「『鶴保先生クラスになると、相場はこれくらいだ』と言われた」(A氏)

 後援会長の要求はこれだけではなかった。

 同年4月には六本木の料理店や高級クラブのVIPルームで鶴保議員らと一緒に接待。A氏は「鶴保先生は英語の歌をカラオケで歌ってとても楽しそうだった」。もちろん、飲食費はすべてA氏とB社の負担だった。

■鶴保議員が大臣時代、ガールズバーなどで接待 携帯メールも受け取る

 A氏の証言からは、次々と疑惑が浮かび上がる。

 同年7月の参院選では、4選を目指す鶴保議員を応援するために一軒家を借り上げ、泊まり込みで選挙を手伝った。スタッフの人件費や食費などはA氏とB社の負担で、その費用は総額で数百万円かかったという。

 政治資金に詳しい神戸学院大教授の上脇博之教授は言う。

「選挙運動では、ウグイス嬢など以外はボランティアでやることが基本です。企業から支援を受けた後援会が、運動員や選挙区内の有権者の飲食費を負担すれば、いずれも買収をしたことになり、公職選挙法違反となります」

 A氏らの支援を受けた鶴保議員は、無事に4選をはたす。そこでA氏は、当選後に鶴保議員にお祝いのメールと一緒に〈今後とも宜しくお願い致します〉と送信。

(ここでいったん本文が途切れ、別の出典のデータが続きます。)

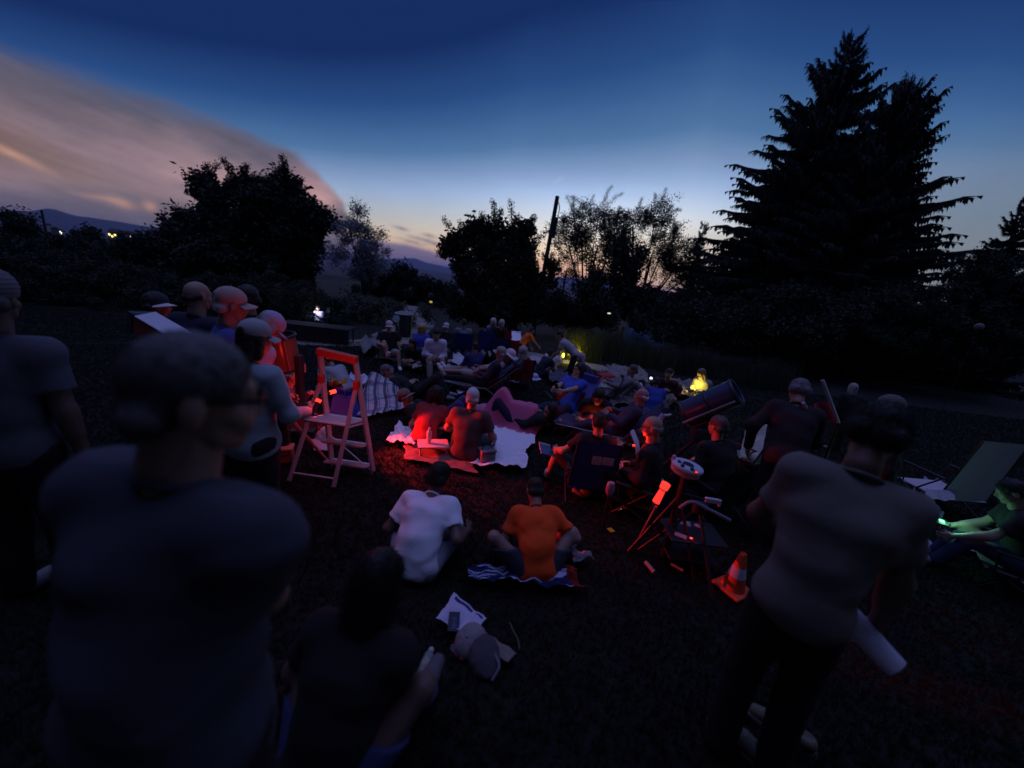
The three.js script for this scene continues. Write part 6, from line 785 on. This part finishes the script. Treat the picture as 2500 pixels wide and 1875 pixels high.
{ // white round mount tray
  const p = P(1678, 1140, 3.15), base = rest(p), h = p.y - base.y, t = thing('mount_head', 'white rounded mount head with dark holes and a red display', 'mount', base), W = plastic(0.55, 0.58, 0.72), tilt = new THREE.Matrix4().makeRotationFromEuler(new THREE.Euler(0.15, -0.25, -0.1)), put = (g) => g.applyMatrix4(tilt).translate(0, h, 0);
  part('top_shell', put(lathe([[0.05, 0.03], [0.1, 0.034], [0.135, 0.02], [0.14, 0], [0.13, -0.012], [0.05, -0.01]], 36).scale(1, 1, 0.72)), W, t); part('lower_shell', put(lathe([[0, -0.075], [0.1, -0.075], [0.125, -0.06], [0.132, -0.02], [0.1, -0.016]], 36).scale(1, 1, 0.72)), plastic(0.35, 0.34, 0.42), t); part('well', put(new THREE.CylinderGeometry(0.06, 0.05, 0.03, 24).scale(1, 1, 0.7).translate(0.0, 0.01, 0)), BLACKP, t);
  for (const [x, z] of [[-0.085, 0.02], [-0.06, 0.06], [0.02, 0.07]]) part('knob', put(new THREE.CylinderGeometry(0.016, 0.018, 0.022, 14).translate(x, 0.036, z)), plastic(0.06, 0.06, 0.1), t);
  part('latch', put(block(0.03, 0.06, 0.02, -0.13, 0.03, -0.02)), W, t); part('display', put(block(0.03, 0.022, 0.012, 0.055, 0.03, 0.085)), plastic(0.1, 0.03, 0.08), t); part('display_light', put(block(0.02, 0.013, 0.004, 0.055, 0.032, 0.093, 0.001)), glow(1, 0.05, 0.05, 1.6), t);
  part('pier', new THREE.CylinderGeometry(0.03, 0.04, h - 0.08, 14).translate(0, (h - 0.08) / 2, 0), BLACKP, t); for (const a of [0.5, 2.6, 4.7]) part('tripod_leg', bar(V(0, h * 0.7, 0), V(Math.sin(a) * 0.35, 0, Math.cos(a) * 0.35), 0.016), BLACKP, t);
}
{ // black tripod with trays of small gear
  const base = gp(1668, 1380), t = thing('equipment_stand', 'black three legged stand with trays of small gear at right of centre', 'stand', base); for (const a of [0.2, 2.3, 4.4]) part('leg', bar(V(0, 0.62, 0), V(Math.sin(a) * 0.42, 0, Math.cos(a) * 0.42), 0.014), BLACKP, t); part('tray', block(0.5, 0.02, 0.34, 0, 0.36, 0, 0.01), BLACKP, t); part('tray', block(0.44, 0.02, 0.3, 0, 0.16, 0, 0.01), BLACKP, t); part('hub', new THREE.CylinderGeometry(0.06, 0.06, 0.08, 18).translate(0, 0.62, 0), BLACKP, t);
  part('hoop', tube([V(-0.2, 0.62, 0.05), V(-0.12, 0.7, 0.06), V(0.05, 0.66, 0.1), V(0.22, 0.6, 0.12)], 0.016), plastic(0.2, 0.2, 0.26), t);
  t.updateMatrixWorld(true);
  const set = (name, label, cat, px, py, y, build, turn = 0) => { const d = sight(px, py), k = (base.y + y - EYE) / d.y, p = d.multiplyScalar(k).add(camera.position), o = thing(name, label, cat, p, turn); build(o); };
  set('note_card', 'pale grey card on the upper tray', 'card', 1668, 1276, 0.372, (o) => part('card_sheet', block(0.13, 0.006, 0.085), paper(0.3, 0.29, 0.36), o), -0.3);
  set('note_card', 'small pale card below the pale grey card', 'card', 1662, 1308, 0.372, (o) => part('card_sheet', block(0.1, 0.006, 0.06, 0, 0.002, 0), paper(0.36, 0.34, 0.38), o), -0.5);
  set('hand_controller', 'small handset with a tiny red display on the stand', 'controller', 1692, 1320, 0.374, (o) => { part('handset', block(0.05, 0.02, 0.11), plastic(0.02, 0.015, 0.02), o); part('display_light', block(0.022, 0.004, 0.02, 0, 0.012, -0.02, 0.001), glow(1, 0.06, 0.06, 1.8), o); o.add(lamp(0, 0.06, -0.02, RED, 0.004)); }, 0.6);
  set('oval_lid', 'small white oval lid on the upper tray', 'lid', 1707, 1285, 0.374, (o) => part('lid_disc', new THREE.CylinderGeometry(0.03, 0.03, 0.01, 20).scale(1.4, 1, 0.8), plastic(0.55, 0.57, 0.68), o), -0.5);
  set('white_bracket', 'white plastic bracket hooked at the top of the stand', 'bracket', 1738, 1222, 0.56, (o) => { part('plate', block(0.13, 0.05, 0.035, 0, 0, 0), plastic(0.5, 0.52, 0.6), o); part('hook', block(0.022, 0.07, 0.03, 0.075, -0.014, 0), plastic(0.5, 0.52, 0.6), o); part('arm', bar(V(-0.06, 0, 0), V(-0.26, 0.03, 0.02), 0.009), BLACKP, o); }, -0.1);
  const lay = (name, label, cat, a, b, r, mat, capMat) => { const A = gp(...a).add(V(0, r + 0.03, 0)), B = gp(...b).add(V(0, r + 0.03, 0)), o = thing(name, label, cat, A.clone()), d = B.sub(A); part('tube_body', bar(V(0, 0, 0), d, r, r, 18), mat, o); part('end_cap', bar(d.clone().multiplyScalar(0.93), d.clone().multiplyScalar(1.04), r * 1.06, r * 1.06, 18), capMat, o); };
  lay('white_tube', 'short white tube lying in front of the stand', 'tube', [1636, 1386], [1664, 1402], 0.012, plastic(0.5, 0.53, 0.68), plastic(0.45, 0.48, 0.6)); lay('grey_bottle', 'grey bottle lying left of the short white tube', 'bottle', [1574, 1384], [1594, 1408], 0.02, plastic(0.2, 0.18, 0.18), plastic(0.26, 0.24, 0.24));
  { const o = thing('bottle_lid', 'small white lid on the ground right of the stand', 'lid', gp(1730, 1366).add(V(0, 0.03, 0)), 0.5); part('lid_shell', new THREE.CylinderGeometry(0.03, 0.034, 0.03, 20).rotateX(0.7), plastic(0.5, 0.54, 0.68), o); part('lid_rim', new THREE.TorusGeometry(0.034, 0.005, 8, 20).rotateX(Math.PI / 2 + 0.7).translate(0, -0.012, -0.01), plastic(0.45, 0.48, 0.6), o); }
}
{ // glowing red lantern and the pole under it
  const b = P(1601, 1226, 3.05), a = P(1627, 1180, 3.05), t = thing('red_lantern', 'bright red glowing torch on top of a thin pole', 'torch', b), d = a.clone().sub(b); part('handle', bar(V(0, 0, 0), d.clone().multiplyScalar(0.68), 0.032, 0.026, 20), glow(1, 0.05, 0.035, 0.95), t); part('head', bar(d.clone().multiplyScalar(0.72), d.clone(), 0.036, 0.04, 20), glow(1, 0.05, 0.035, 1.05), t); part('collar', bar(d.clone().multiplyScalar(0.67), d.clone().multiplyScalar(0.73), 0.029, 0.031, 20), plastic(0.1, 0.01, 0.01), t); t.add(lamp(0.07, 0.02, 0.07, RED, 0.012));
  const f = gp(1553, 1326), top = P(1602, 1236, 3.06), p = thing('thin_pole', 'thin pale pole leaning below the red glowing torch', 'pole', f); part('shaft', [bar(V(0, 0, 0), top.clone().sub(f), 0.006, 0.011, 10)], plastic(0.42, 0.33, 0.31), p); part('tip', bar(V(0, 0, 0), top.clone().sub(f).multiplyScalar(0.05), 0.004, 0.007), BLACKP, p); part('grip', bar(top.clone().sub(f).multiplyScalar(0.93), top.clone().sub(f), 0.013, 0.014), plastic(0.3, 0.26, 0.25), p);
}
{ // traffic cone
  const t = thing('traffic_cone', 'orange traffic cone with a white band, beside the cream t-shirt', 'cone', gp(1786, 1444), 0.5), O = plastic(0.62, 0.075, 0.02, { roughness: 0.6 });
  part('base', block(0.25, 0.025, 0.25, 0, 0.045, 0, 0.02), O, t); part('cone_body', lathe([[0.1, 0.055], [0.092, 0.065], [0.024, 0.4], [0.019, 0.405], [0.016, 0.4], [0.016, 0.38], [0, 0.38]], 36), O, t); part('band', lathe([[0.0705, 0.18], [0.0515, 0.275]], 36), plastic(0.5, 0.52, 0.62, { side: THREE.DoubleSide }), t); t.scale.setScalar(0.98);
}
lone('yellow_card', block(0.055, 0.004, 0.065), plastic(0.36, 0.4, 0.01), 'small yellow-green card lying on the dark lawn', 'card', gp(1490, 1302).add(V(0, 0.04, 0)), 0.5);
{ const t = thing('small_gadget', 'small gadget with a pale green light on the lawn', 'gadget', gp(1518, 1252).add(V(0, 0.03, 0)), 0.3); part('case', block(0.12, 0.03, 0.06, 0, 0.01, 0), plastic(0.03, 0.03, 0.03), t); part('light', block(0.03, 0.006, 0.02, -0.035, 0.028, 0), glow(0.35, 0.75, 0.6, 0.7), t); part('dial', new THREE.CylinderGeometry(0.02, 0.02, 0.01, 16).translate(0.03, 0.03, 0), plastic(0.2, 0.17, 0.15), t); }
{ const p = P(1490, 1192, 3.5), t = thing('cup_holder', 'pale oval cup holder lit red on one side, right of the blue chair', 'cup holder', rest(p)), h = p.y - rest(p).y; part('cup', surface([egg(0, h, 0, 0.045, 0.095, 0.04)], 0.008, { mod: (d, x, y, z) => Math.max(d, y - h - 0.07) }), plastic(0.26, 0.23, 0.3), t); part('stem', bar(V(0, 0, 0), V(0, h - 0.08, 0), 0.012), BLACKP, t); }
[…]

すると5分後に鶴保氏から〈ありがとうございます!わかってます。今度は鹿児島で、かな。〉と、返信があった。

 鶴保議員が沖縄北方相に就任した1週間後の同年8月10日、A氏は内閣府の大臣室を訪れ、一緒に写真撮影を行っている。A氏はこう振り返る。

「私たちは一般人ですからね。現職大臣と大臣室で会えるなんて、後援会長はすごいと思った」

 鶴保議員とA氏の関係はさらに深まり、大臣室で計7回の面会を重ねた。同年10月中旬には、後援会長と一緒に鶴保議員を六本木のガールズバーで接待したという。

 現職大臣が、公共事業への参入を狙う事業者から接待を受けることは大臣規範に抵触する可能性がある。